:: Raw records ::
═══
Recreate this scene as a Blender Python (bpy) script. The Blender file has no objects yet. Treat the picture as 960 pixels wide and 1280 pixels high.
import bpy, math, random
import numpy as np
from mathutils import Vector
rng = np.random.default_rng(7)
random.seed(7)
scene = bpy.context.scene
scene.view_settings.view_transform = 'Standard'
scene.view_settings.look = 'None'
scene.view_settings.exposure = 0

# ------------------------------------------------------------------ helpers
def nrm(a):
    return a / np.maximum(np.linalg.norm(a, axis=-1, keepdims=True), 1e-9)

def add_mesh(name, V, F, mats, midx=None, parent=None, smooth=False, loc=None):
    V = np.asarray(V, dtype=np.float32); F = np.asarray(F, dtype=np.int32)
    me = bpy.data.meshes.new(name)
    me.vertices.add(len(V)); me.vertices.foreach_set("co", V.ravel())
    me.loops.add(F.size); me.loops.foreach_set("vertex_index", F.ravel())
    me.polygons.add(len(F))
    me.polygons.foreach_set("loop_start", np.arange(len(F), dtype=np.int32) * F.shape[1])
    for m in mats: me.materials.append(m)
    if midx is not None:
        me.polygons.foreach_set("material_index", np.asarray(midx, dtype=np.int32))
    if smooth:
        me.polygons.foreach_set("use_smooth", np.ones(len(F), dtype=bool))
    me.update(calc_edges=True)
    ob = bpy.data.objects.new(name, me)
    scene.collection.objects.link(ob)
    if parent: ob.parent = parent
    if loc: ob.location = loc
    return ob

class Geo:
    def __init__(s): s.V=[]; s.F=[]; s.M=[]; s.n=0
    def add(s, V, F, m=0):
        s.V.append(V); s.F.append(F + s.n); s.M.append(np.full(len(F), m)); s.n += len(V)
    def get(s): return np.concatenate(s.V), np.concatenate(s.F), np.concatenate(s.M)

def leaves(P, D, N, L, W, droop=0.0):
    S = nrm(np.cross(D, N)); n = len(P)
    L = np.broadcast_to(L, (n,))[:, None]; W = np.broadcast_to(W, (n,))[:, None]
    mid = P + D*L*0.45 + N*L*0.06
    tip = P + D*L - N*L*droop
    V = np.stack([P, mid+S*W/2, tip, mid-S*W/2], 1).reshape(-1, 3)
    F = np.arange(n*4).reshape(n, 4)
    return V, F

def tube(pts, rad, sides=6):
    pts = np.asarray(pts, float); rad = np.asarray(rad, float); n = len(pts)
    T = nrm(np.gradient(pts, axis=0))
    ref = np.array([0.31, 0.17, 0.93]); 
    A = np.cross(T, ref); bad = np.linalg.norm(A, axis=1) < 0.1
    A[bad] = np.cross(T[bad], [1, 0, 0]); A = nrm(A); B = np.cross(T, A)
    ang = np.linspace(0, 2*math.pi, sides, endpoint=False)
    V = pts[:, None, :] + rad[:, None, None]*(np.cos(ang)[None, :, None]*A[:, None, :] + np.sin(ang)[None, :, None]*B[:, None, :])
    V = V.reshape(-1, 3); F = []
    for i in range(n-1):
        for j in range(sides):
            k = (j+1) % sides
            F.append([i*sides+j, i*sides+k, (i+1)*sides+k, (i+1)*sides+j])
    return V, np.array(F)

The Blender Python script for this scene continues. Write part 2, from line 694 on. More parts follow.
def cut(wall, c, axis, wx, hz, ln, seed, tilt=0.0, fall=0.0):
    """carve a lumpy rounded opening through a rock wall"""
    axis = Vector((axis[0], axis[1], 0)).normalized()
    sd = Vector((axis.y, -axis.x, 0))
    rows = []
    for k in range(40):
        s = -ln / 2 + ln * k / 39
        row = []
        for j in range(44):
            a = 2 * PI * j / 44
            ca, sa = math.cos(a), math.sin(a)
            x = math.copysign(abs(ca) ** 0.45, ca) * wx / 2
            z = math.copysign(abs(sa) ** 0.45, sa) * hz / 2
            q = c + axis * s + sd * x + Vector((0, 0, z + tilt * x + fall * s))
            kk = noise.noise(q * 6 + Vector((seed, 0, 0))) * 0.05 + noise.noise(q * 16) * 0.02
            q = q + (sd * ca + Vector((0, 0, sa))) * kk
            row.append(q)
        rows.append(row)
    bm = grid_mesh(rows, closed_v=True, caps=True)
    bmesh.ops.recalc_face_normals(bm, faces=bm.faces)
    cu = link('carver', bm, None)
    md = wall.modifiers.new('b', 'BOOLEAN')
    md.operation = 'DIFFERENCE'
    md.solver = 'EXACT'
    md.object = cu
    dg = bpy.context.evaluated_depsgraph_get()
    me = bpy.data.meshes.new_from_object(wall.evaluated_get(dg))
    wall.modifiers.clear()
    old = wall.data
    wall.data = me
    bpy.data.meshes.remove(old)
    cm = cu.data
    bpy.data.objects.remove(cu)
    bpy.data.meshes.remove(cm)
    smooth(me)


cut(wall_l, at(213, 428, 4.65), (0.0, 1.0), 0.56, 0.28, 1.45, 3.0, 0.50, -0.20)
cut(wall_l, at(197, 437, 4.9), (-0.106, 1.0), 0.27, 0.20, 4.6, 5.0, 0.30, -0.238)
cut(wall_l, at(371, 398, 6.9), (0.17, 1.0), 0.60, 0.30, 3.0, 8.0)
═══
Using the exact wording, write out all of the records.

:: Answer to the task ::
Recreate this scene as a Blender Python (bpy) script. The Blender file has no objects yet. Treat the picture as 960 pixels wide and 1280 pixels high.
import bpy, math, random
import numpy as np
from mathutils import Vector
rng = np.random.default_rng(7)
random.seed(7)
scene = bpy.context.scene
scene.view_settings.view_transform = 'Standard'
scene.view_settings.look = 'None'
scene.view_settings.exposure = 0

# ------------------------------------------------------------------ helpers
def nrm(a):
    return a / np.maximum(np.linalg.norm(a, axis=-1, keepdims=True), 1e-9)

def add_mesh(name, V, F, mats, midx=None, parent=None, smooth=False, loc=None):
    V = np.asarray(V, dtype=np.float32); F = np.asarray(F, dtype=np.int32)
    me = bpy.data.meshes.new(name)
    me.vertices.add(len(V)); me.vertices.foreach_set("co", V.ravel())
    me.loops.add(F.size); me.loops.foreach_set("vertex_index", F.ravel())
    me.polygons.add(len(F))
    me.polygons.foreach_set("loop_start", np.arange(len(F), dtype=np.int32) * F.shape[1])
    for m in mats: me.materials.append(m)
    if midx is not None:
        me.polygons.foreach_set("material_index", np.asarray(midx, dtype=np.int32))
    if smooth:
        me.polygons.foreach_set("use_smooth", np.ones(len(F), dtype=bool))
    me.update(calc_edges=True)
    ob = bpy.data.objects.new(name, me)
    scene.collection.objects.link(ob)
    if parent: ob.parent = parent
    if loc: ob.location = loc
    return ob

class Geo:
    def __init__(s): s.V=[]; s.F=[]; s.M=[]; s.n=0
    def add(s, V, F, m=0):
        s.V.append(V); s.F.append(F + s.n); s.M.append(np.full(len(F), m)); s.n += len(V)
    def get(s): return np.concatenate(s.V), np.concatenate(s.F), np.concatenate(s.M)

def leaves(P, D, N, L, W, droop=0.0):
    S = nrm(np.cross(D, N)); n = len(P)
    L = np.broadcast_to(L, (n,))[:, None]; W = np.broadcast_to(W, (n,))[:, None]
    mid = P + D*L*0.45 + N*L*0.06
    tip = P + D*L - N*L*droop
    V = np.stack([P, mid+S*W/2, tip, mid-S*W/2], 1).reshape(-1, 3)
    F = np.arange(n*4).reshape(n, 4)
    return V, F

def tube(pts, rad, sides=6):
    pts = np.asarray(pts, float); rad = np.asarray(rad, float); n = len(pts)
    T = nrm(np.gradient(pts, axis=0))
    ref = np.array([0.31, 0.17, 0.93]); 
    A = np.cross(T, ref); bad = np.linalg.norm(A, axis=1) < 0.1
    A[bad] = np.cross(T[bad], [1, 0, 0]); A = nrm(A); B = np.cross(T, A)
    ang = np.linspace(0, 2*math.pi, sides, endpoint=False)
    V = pts[:, None, :] + rad[:, None, None]*(np.cos(ang)[None, :, None]*A[:, None, :] + np.sin(ang)[None, :, None]*B[:, None, :])
    V = V.reshape(-1, 3); F = []
    for i in range(n-1):
        for j in range(sides):
            k = (j+1) % sides
            F.append([i*sides+j, i*sides+k, (i+1)*sides+k, (i+1)*sides+j])
    return V, np.array(F)

The Blender Python script for this scene continues. Write part 2, from line 694 on. More parts follow.
def cut(wall, c, axis, wx, hz, ln, seed, tilt=0.0, fall=0.0):
    """carve a lumpy rounded opening through a rock wall"""
    axis = Vector((axis[0], axis[1], 0)).normalized()
    sd = Vector((axis.y, -axis.x, 0))
    rows = []
    for k in range(40):
        s = -ln / 2 + ln * k / 39
        row = []
        for j in range(44):
            a = 2 * PI * j / 44
            ca, sa = math.cos(a), math.sin(a)
            x = math.copysign(abs(ca) ** 0.45, ca) * wx / 2
            z = math.copysign(abs(sa) ** 0.45, sa) * hz / 2
            q = c + axis * s + sd * x + Vector((0, 0, z + tilt * x + fall * s))
            kk = noise.noise(q * 6 + Vector((seed, 0, 0))) * 0.05 + noise.noise(q * 16) * 0.02
            q = q + (sd * ca + Vector((0, 0, sa))) * kk
            row.append(q)
        rows.append(row)
    bm = grid_mesh(rows, closed_v=True, caps=True)
    bmesh.ops.recalc_face_normals(bm, faces=bm.faces)
    cu = link('carver', bm, None)
    md = wall.modifiers.new('b', 'BOOLEAN')
    md.operation = 'DIFFERENCE'
    md.solver = 'EXACT'
    md.object = cu
    dg = bpy.context.evaluated_depsgraph_get()
    me = bpy.data.meshes.new_from_object(wall.evaluated_get(dg))
    wall.modifiers.clear()
    old = wall.data
    wall.data = me
    bpy.data.meshes.remove(old)
    cm = cu.data
    bpy.data.objects.remove(cu)
    bpy.data.meshes.remove(cm)
    smooth(me)


cut(wall_l, at(213, 428, 4.65), (0.0, 1.0), 0.56, 0.28, 1.45, 3.0, 0.50, -0.20)
cut(wall_l, at(197, 437, 4.9), (-0.106, 1.0), 0.27, 0.20, 4.6, 5.0, 0.30, -0.238)
cut(wall_l, at(371, 398, 6.9), (0.17, 1.0), 0.60, 0.30, 3.0, 8.0)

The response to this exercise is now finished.